▶ [AVAILABLE DATA]
+===+
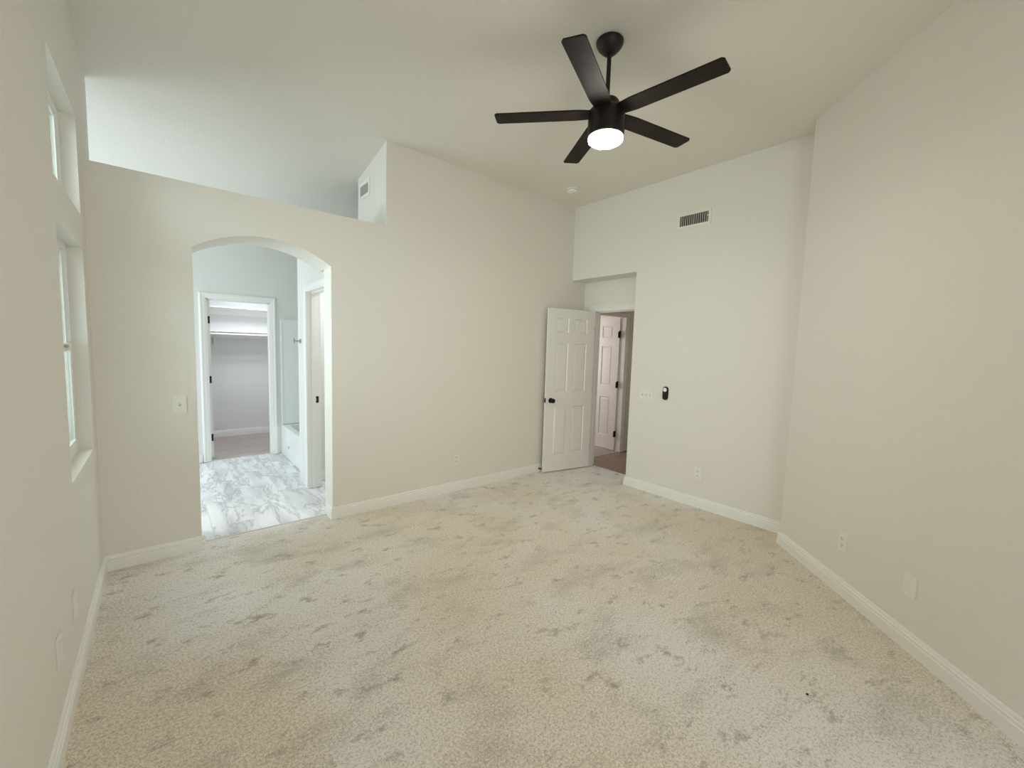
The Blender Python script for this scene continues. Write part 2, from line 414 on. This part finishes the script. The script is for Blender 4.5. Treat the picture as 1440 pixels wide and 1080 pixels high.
# second bedroom doorway off the hall
bm = B()
casing(bm, HX0, HX1-.006, 2.03, lambda u, d, z: (u, .03-d, z), True, True, .06)
jamb_x(bm, .026, .114, HX0, HX1, 2.045, .016, None)
struct('trim_4', bm, M_TRIM)
# tile edging strip under the arch
bm = B(); box(bm, XAL+.015, XAR-.015, .123, .137, -.004, .004); struct('trim_5', bm, enamel('edge_strip', (.62, .60, .56), .5))
# ------------------------------------------------------------------ windows
def window(name, z0, z1, hung):
    r = sroot(name, (-A, (WY0+WY1)/2, z0), 0)
    hw = (WY1-WY0)/2; h = z1-z0
    bm = B(); x0, x1, t = -.140, -.066, .020
    box(bm, x0, x1, -hw, -hw+t, 0, h); box(bm, x0, x1, hw-t, hw, 0, h); box(bm, x0, x1, -hw+t, hw-t, 0, t); box(bm, x0, x1, -hw+t, hw-t, h-t, h)
    obj('window_frame', bm, M_VINYL, r)
    if hung:
        zm = 1.452-z0
        sw = .030
        bm = B(); box(bm, -.081, -.068, -hw+t, -hw+t+sw, t, zm+.03); box(bm, -.081, -.068, hw-t-sw, hw-t, t, zm+.03)
        box(bm, -.081, -.064, -hw+t+sw, hw-t-sw, t, t+.055); box(bm, -.081, -.062, -hw+t, hw-t, zm-.012, zm+.03)
        s = obj('lower_sash', bm, M_VINYL, r)
        bm = B(); box(bm, -.076, -.073, -hw+t+sw, hw-t-sw, t+.055, zm-.012); obj('glass', bm, M_GLASS, s)
        bm = B(); box(bm, -.060, -.052, .12, .19, zm+.006, zm+.022, .003); obj('sash_latch', bm, M_GREY, s)
        bm = B(); box(bm, -.104, -.083, -hw+t, -hw+t+.012, zm, h-t); box(bm, -.104, -.083, hw-t-.012, hw-t, zm, h-t)
        box(bm, -.104, -.083, -hw+t+.012, hw-t-.012, h-t-.02, h-t); box(bm, -.104, -.083, -hw+t+.012, hw-t-.012, zm, zm+.025)
        s2 = obj('upper_sash', bm, M_VINYL, r)
        bm = B(); box(bm, -.090, -.087, -hw+t+.012, hw-t-.012, zm+.025, h-t-.02); obj('glass', bm, M_GLASS, s2)
    else:
        bm = B(); box(bm, -.104, -.078, -hw+t, -hw+t+.012, t, h-t); box(bm, -.104, -.078, hw-t-.012, hw-t, t, h-t)
        box(bm, -.104, -.078, -hw+t+.012, hw-t-.012, t, t+.02); box(bm, -.104, -.078, -hw+t+.012, hw-t-.012, h-t-.02, h-t)
        s = obj('fixed_sash', bm, M_VINYL, r)
        bm = B(); box(bm, -.086, -.083, -hw+t+.012, hw-t-.012, t+.02, h-t-.02); obj('glass', bm, M_GLASS, s)
window('window_1', UZ0, UZ1, False)
window('window_2', LZ0, LZ1, True)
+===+
▶ [WHAT YOU ARE ASKED TO DO]
Retype the whole listing, keeping every line identical and omitting all pictures.

▶ [REPLY TO THE EXERCISE]
The Blender Python script for this scene continues. Write part 2, from line 414 on. This part finishes the script. The script is for Blender 4.5. Treat the picture as 1440 pixels wide and 1080 pixels high.
# second bedroom doorway off the hall
bm = B()
casing(bm, HX0, HX1-.006, 2.03, lambda u, d, z: (u, .03-d, z), True, True, .06)
jamb_x(bm, .026, .114, HX0, HX1, 2.045, .016, None)
struct('trim_4', bm, M_TRIM)
# tile edging strip under the arch
bm = B(); box(bm, XAL+.015, XAR-.015, .123, .137, -.004, .004); struct('trim_5', bm, enamel('edge_strip', (.62, .60, .56), .5))
# ------------------------------------------------------------------ windows
def window(name, z0, z1, hung):
    r = sroot(name, (-A, (WY0+WY1)/2, z0), 0)
    hw = (WY1-WY0)/2; h = z1-z0
    bm = B(); x0, x1, t = -.140, -.066, .020
    box(bm, x0, x1, -hw, -hw+t, 0, h); box(bm, x0, x1, hw-t, hw, 0, h); box(bm, x0, x1, -hw+t, hw-t, 0, t); box(bm, x0, x1, -hw+t, hw-t, h-t, h)
    obj('window_frame', bm, M_VINYL, r)
    if hung:
        zm = 1.452-z0
        sw = .030
        bm = B(); box(bm, -.081, -.068, -hw+t, -hw+t+sw, t, zm+.03); box(bm, -.081, -.068, hw-t-sw, hw-t, t, zm+.03)
        box(bm, -.081, -.064, -hw+t+sw, hw-t-sw, t, t+.055); box(bm, -.081, -.062, -hw+t, hw-t, zm-.012, zm+.03)
        s = obj('lower_sash', bm, M_VINYL, r)
        bm = B(); box(bm, -.076, -.073, -hw+t+sw, hw-t-sw, t+.055, zm-.012); obj('glass', bm, M_GLASS, s)
        bm = B(); box(bm, -.060, -.052, .12, .19, zm+.006, zm+.022, .003); obj('sash_latch', bm, M_GREY, s)
        bm = B(); box(bm, -.104, -.083, -hw+t, -hw+t+.012, zm, h-t); box(bm, -.104, -.083, hw-t-.012, hw-t, zm, h-t)
        box(bm, -.104, -.083, -hw+t+.012, hw-t-.012, h-t-.02, h-t); box(bm, -.104, -.083, -hw+t+.012, hw-t-.012, zm, zm+.025)
        s2 = obj('upper_sash', bm, M_VINYL, r)
        bm = B(); box(bm, -.090, -.087, -hw+t+.012, hw-t-.012, zm+.025, h-t-.02); obj('glass', bm, M_GLASS, s2)
    else:
        bm = B(); box(bm, -.104, -.078, -hw+t, -hw+t+.012, t, h-t); box(bm, -.104, -.078, hw-t-.012, hw-t, t, h-t)
        box(bm, -.104, -.078, -hw+t+.012, hw-t-.012, t, t+.02); box(bm, -.104, -.078, -hw+t+.012, hw-t-.012, h-t-.02, h-t)
        s = obj('fixed_sash', bm, M_VINYL, r)
        bm = B(); box(bm, -.086, -.083, -hw+t+.012, hw-t-.012, t+.02, h-t-.02); obj('glass', bm, M_GLASS, s)
window('window_1', UZ0, UZ1, False)
window('window_2', LZ0, LZ1, True)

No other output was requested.